Marie-Aude, a secular government, which we'll define as "non-religious" is one which by its very nature prevents the free practice of all religions. So no, I don't prefer it. The USA isn't precisely a secular nation... it's a hodgepodge of lots of things. And this post by SGIME is about tolerance. A secular state is not the only means to create a tolerant society. In my opinion, it creates the least tolerant one of all, because it forces religion to be a private matter when in fact (I know especially in Islam) it is a community affair. The secular states attempts to supersede religious dictates of all religions and I would not call that tolerant. So a secular society is corrupted with the same breed of intolerance as any other society which attempts to promote only one way of life. Tolerance is then the ability of all religions to practice equally freely, not with equal restrictions.
There are many people who would prefer to live in a society governed by the dictates of their own religion, and it's not just Muslims. Yet even "secular states" promote in a way a kind of religion, by ruling over the religions existing within it. I don't find that preferable.
Anyway, my point in sum is that secularism is not necessarily the bridge to tolerance, and it can breed as much hatred and intolerance as any other regime which restricts and oppresses its people.
"In my opinion, it creates the least tolerant one of all, because it forces religion to be a private matter when in fact (I know especially in Islam) it is a community affair."
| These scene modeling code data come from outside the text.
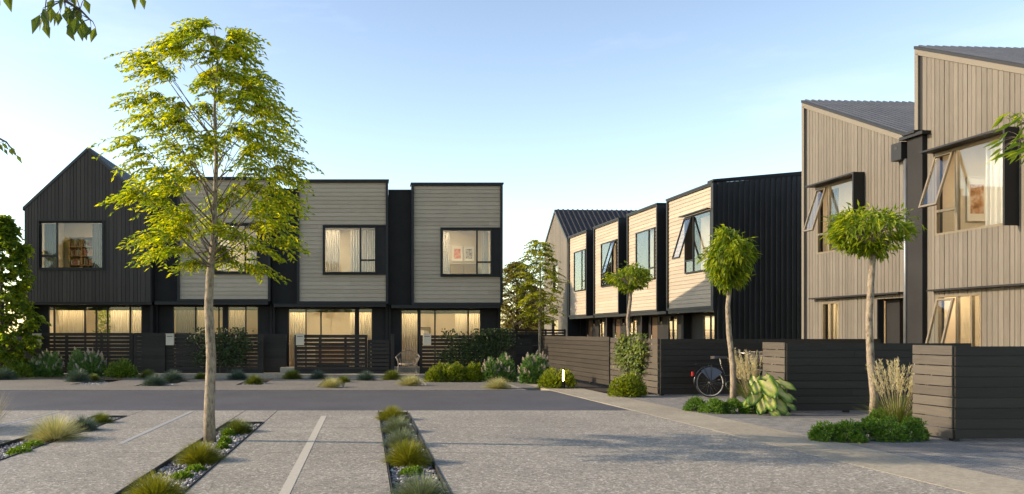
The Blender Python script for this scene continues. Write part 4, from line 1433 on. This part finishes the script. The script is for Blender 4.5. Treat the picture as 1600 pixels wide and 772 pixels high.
# grass tufts: one mesh of each kind, copied
def blades(n, h_, spread, wd, seed, curve=.4, elmax=1.5, even=.72):
    """a dome of fine arching blades rooted close together"""
    r = np.random.default_rng(seed); b = MB()
    for i in range(n):
        az = r.uniform(0, 2 * math.pi)
        el = math.acos(1 - r.uniform(0, 1) * (1 - math.cos(elmax)))
        ln = h_ * r.uniform(even, 1.08)
        dirh = np.array([math.cos(az), math.sin(az), 0])
        p = dirh * spread * .22 * r.uniform(0, 1) * math.sin(el); p[2] = 0
        pts = []
        for k in range(4):
            t_ = k / 3
            ang = el * .82 + curve * t_ * t_ * (.3 + .7 * math.sin(el))
            if k: p = p + (dirh * math.sin(ang) + np.array([0, 0, math.cos(ang)])) * ln / 3
            pts.append(p.copy())
        side = np.array([-math.sin(az), math.cos(az), 0]) + r.normal(0, .4, 3); side /= np.linalg.norm(side)
        k0 = len(b.v)
        for k, q in enumerate(pts):
            ww = wd * (1 - .8 * (k / 3) ** 1.5)
            b.v.append(tuple(q - side * ww / 2)); b.v.append(tuple(q + side * ww / 2))
        for k in range(3):
            b.f.append((k0 + 2 * k, k0 + 2 * k + 1, k0 + 2 * k + 3, k0 + 2 * k + 2))
    return b


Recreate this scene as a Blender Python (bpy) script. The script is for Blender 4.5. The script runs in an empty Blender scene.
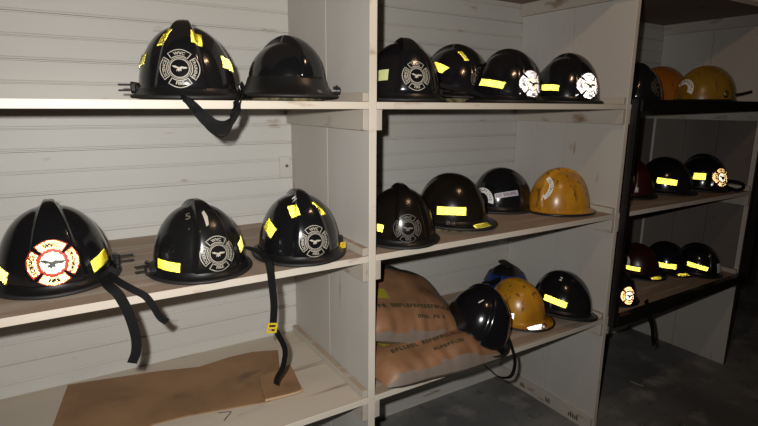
import bpy, bmesh, math, random
from mathutils import Vector, Matrix, Euler
from mathutils.bvhtree import BVHTree
from mathutils.geometry import tessellate_polygon
random.seed(4)
SC = bpy.context.scene
COL = SC.collection
PI = math.pi
R = math.radians

# ------------------------------------------------------------------ camera survey
S = 1.1
FPX = 511.17
YAW, PIT, ROL = R(31.72), R(-12.06), R(.44)
CAM = Vector((-.6103, -1, -.0041)) * S
_F = Vector((math.sin(YAW)*math.cos(PIT), math.cos(YAW)*math.cos(PIT), math.sin(PIT)))
_R0 = Vector((math.cos(YAW), -math.sin(YAW), 0)); _U0 = _R0.cross(_F)
_R = _R0*math.cos(ROL) + _U0*math.sin(ROL)
_U = -_R0*math.sin(ROL) + _U0*math.cos(ROL)
def at(u, v, ax, val):
    d = _F + _R*((u-379)/FPX) + _U*((213-v)/FPX)
    return CAM + d*((val-CAM[ax])/d[ax])
D = .4638*S
X1, X2, X3 = 0.0, .9314*S, 1.8785*S
ZU, ZM, ZL, ZT, ZF = 0.0, -.3568*S, -.7287*S, .3673*S, -1.1686*S
TH = .0175

# ------------------------------------------------------------------ materials
def mat(name, col, rough=.6, metal=0, nodes=None, spec=.5, coat=0):
    m = bpy.data.materials.new(name); m.use_nodes = True
    b = m.node_tree.nodes['Principled BSDF']
    b.inputs['Base Color'].default_value = (*col, 1)
    b.inputs['Roughness'].default_value = rough
    b.inputs['Metallic'].default_value = metal
    b.inputs['Specular IOR Level'].default_value = spec
    b.inputs['Coat Weight'].default_value = coat
    b.inputs['Coat Roughness'].default_value = .06
    if nodes: nodes(m.node_tree, b)
    return m
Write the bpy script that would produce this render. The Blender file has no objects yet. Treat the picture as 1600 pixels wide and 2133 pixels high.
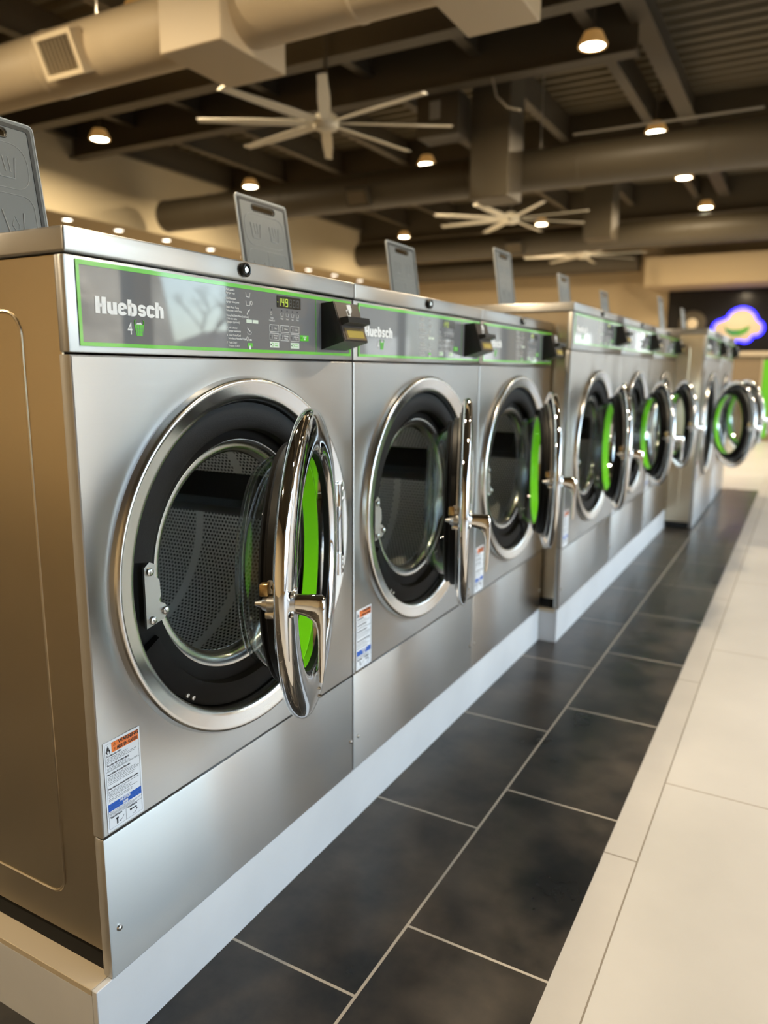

It's an interesting point. To me, I believe Christianity can be community and still be private. There is nothing I wear that represents who I am or what I believe. Secularism is likely to work better in a society in which nothing 'phyisical' is used to illustrate faith. And that is a whole other conversation in itself.
I wonder if Hindu women are allowed to wear that little dot on their foreheads in a "secular" society which doesn't like to see religion?
Didn't we all hear those horror stories about Communist Russia (and still hear them about China) that nobody is allowed to practice religion? Christians would meet in basements and pray and read the Bible secretly because their gatherings were prohibited.
How very secular, and how very intolerant.
Amy -
Didn't we all hear those horror stories about Communist Russia (and still hear them about China) that nobody is allowed to practice religion? Christians would meet in basements and pray and read the Bible secretly because their gatherings were prohibited.
You have just described Saudi Arabia - the cradle of Islam, the place of Islam's holy sites. An Islamic state that claims to support Islamic tolerance.
Only add that Christians (and anyone not Muslim) are not only forced to hide their faith, but also often beaten, arrested and even put to death for it. And not years ago - today, in 2007.
That's the thing that people - especially Muslims - outside of Saudi Arabia fail to understand. This place, which is supposed to be the very center of Islam, the shining example of Muslim piety, is among the most intolerant, unhospitible places for faith in the world.
How Islamic and how very intolerant.
"I wonder if Hindu women are allowed to wear that little dot on their foreheads in a "secular" society which doesn't like to see religion?"
That's one reason I made the specific reference to Christianity. Wearing a cross/crucifix vs. not wearing one has absolutely no bearing on how you are judged by God. Just as the third eye in Hinduism (after some basic research on the topic) is not a religious requirement.
You know, sometimes dissecting things you don't agree with can sometimes add fuel to the fire...
Are you saying that Islam per se strips a woman of her rights?
Polygyny is in fact an exception, not a rule...
If you see that as a illogical act, kindly be reminded that it's a misunderstood and abused concept. I know it's hard for a Westerner like you to grasp it the other way. I agree with amy in this.